I can’t find any pictures that help to illustrate a story about BSOG, so here’s a picture of a giraffe instead!

Tuesday, 1 March 2011

Into the wild...

We’re very excited at the moment, because we’ve just registered our new service to Marwell Wildlife, which starts on Good Friday and runs every Saturday, Sunday and Bank Holiday until early September.

This new route – imaginatively called route M – has been put together in partnership with Marwell themselves, and also the Three Rivers Community Rail Partnership, both of whom are providing funding and support with publicity etc, although the commercial risk lies with us.

The service is another example of the benefits of building long-term relationships, and follows a number of discussions over the last few years aimed at establishing possibilities.

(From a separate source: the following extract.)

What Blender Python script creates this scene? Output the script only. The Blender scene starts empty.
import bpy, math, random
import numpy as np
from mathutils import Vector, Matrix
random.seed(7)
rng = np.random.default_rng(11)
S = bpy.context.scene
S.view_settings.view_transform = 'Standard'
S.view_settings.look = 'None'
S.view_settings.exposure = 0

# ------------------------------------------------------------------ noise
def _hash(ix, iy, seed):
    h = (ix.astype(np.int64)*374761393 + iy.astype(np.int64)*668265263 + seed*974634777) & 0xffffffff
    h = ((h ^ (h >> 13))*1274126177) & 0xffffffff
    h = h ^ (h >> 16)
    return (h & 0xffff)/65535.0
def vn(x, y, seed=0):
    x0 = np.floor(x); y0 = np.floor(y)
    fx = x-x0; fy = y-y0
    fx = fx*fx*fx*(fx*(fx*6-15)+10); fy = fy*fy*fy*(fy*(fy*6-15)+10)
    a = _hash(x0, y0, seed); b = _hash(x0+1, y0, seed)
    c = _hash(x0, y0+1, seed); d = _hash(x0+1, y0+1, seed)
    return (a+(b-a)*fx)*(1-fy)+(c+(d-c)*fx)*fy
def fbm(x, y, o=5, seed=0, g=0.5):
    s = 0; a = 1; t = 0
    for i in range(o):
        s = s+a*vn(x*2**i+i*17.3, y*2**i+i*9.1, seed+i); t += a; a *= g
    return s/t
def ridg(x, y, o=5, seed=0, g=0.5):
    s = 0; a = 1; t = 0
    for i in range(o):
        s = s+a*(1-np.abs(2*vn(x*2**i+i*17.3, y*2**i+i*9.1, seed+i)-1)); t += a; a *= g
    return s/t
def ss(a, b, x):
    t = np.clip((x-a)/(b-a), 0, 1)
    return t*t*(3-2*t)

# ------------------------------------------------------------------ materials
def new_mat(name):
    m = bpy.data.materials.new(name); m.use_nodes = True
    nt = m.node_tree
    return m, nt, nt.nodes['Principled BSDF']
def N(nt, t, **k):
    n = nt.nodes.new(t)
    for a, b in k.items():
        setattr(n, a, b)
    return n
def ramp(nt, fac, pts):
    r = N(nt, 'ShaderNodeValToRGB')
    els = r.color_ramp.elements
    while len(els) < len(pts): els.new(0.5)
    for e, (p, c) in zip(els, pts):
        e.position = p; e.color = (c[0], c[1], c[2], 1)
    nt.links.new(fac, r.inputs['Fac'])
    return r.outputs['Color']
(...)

My own involvement with Marwell started shortly after my arrival at Solent Blue Line in 2004, when we agreed to provide service 200 on a commercial basis. This linked Parkway Station, Eastleigh Bus Station and Marwell with three outward journeys in the morning and three afternoon returns – a very similar timetable to that of the M in fact.

This led to a novel photo-opportunity with Boomer the Ostrich, but sadly this was not enough to stimulate sufficient demand to make the service viable.

We replaced the 200 with a scaled down effort, diverting certain journeys on the F, but unsurprisingly these failed to take off and were eventually withdrawn.

Nevertheless the aspiration to serve Marwell with a sustainable route never waned and discussions continued both during my latter days at Bluestar and subsequently in the Velvet era.

The Three Rivers team subsequently also appeared on the scene, demonstrating their desire to provide useful links from local rail stations to nearby visitor attractions.

Last year One Community Transport provided a service, free of charge to the user, which carried some respectable loads. They did a good job, but perhaps they suffered from not being seen as an established bus operator and awareness of the service was not as great as it could have been.

Nevertheless they put a huge amount of effort into making the route work, for which they deserve high commendation, and this has helped paved the way for this year’s development.

Although we will be charging fares, we hope that many more people will take advantage of the service as we are able to spread the word much more widely through our established publicity network, and of course Marwell and Three Rivers will be able to open up many other promotional avenues.

On the subject of marketing I’m not sure if our contacts at Marwell were amused or bemused when I pointed out that a number of our staff like dressing up, and will be quite happy to parade the streets in animal costumes for a few days before the launch! The big excitement at Marwell this spring is the opening of their new cheetah enclosure, so we need to find Karl a cheetah costume by early April. Any suggestions gratefully received!

Obviously it would be ideal if the route could also run on weekdays, especially during school holidays, but this is a bit beyond everyone’s budget for the moment. However, the advantage of routes that appeal mostly to discretionary users is that you can quickly get into a virtuous circle of increasing patronage bringing improved service leves, which in turn generates more patronage which in turn leads to even more service improvements and so on.

The highest profile example of this must be Coasthopper – a wildly successful partnership between Norfolk Green and Norfolk County Council, and although we are working on a much smaller scale it shows what can be done. With the benefit of the funding as a safety net, we see this year’s service as a starting point from which we can move forward in future years.

My own attitude to this project is helped by the fact that I love going to meetings at Marwell. ‘Reception’ is effectively the admission desk, and the offices are at the other end of the park.

It is the only place I have ever attended a meeting where the directions to the meeting room have included the instruction, “turn left at the rhinos!”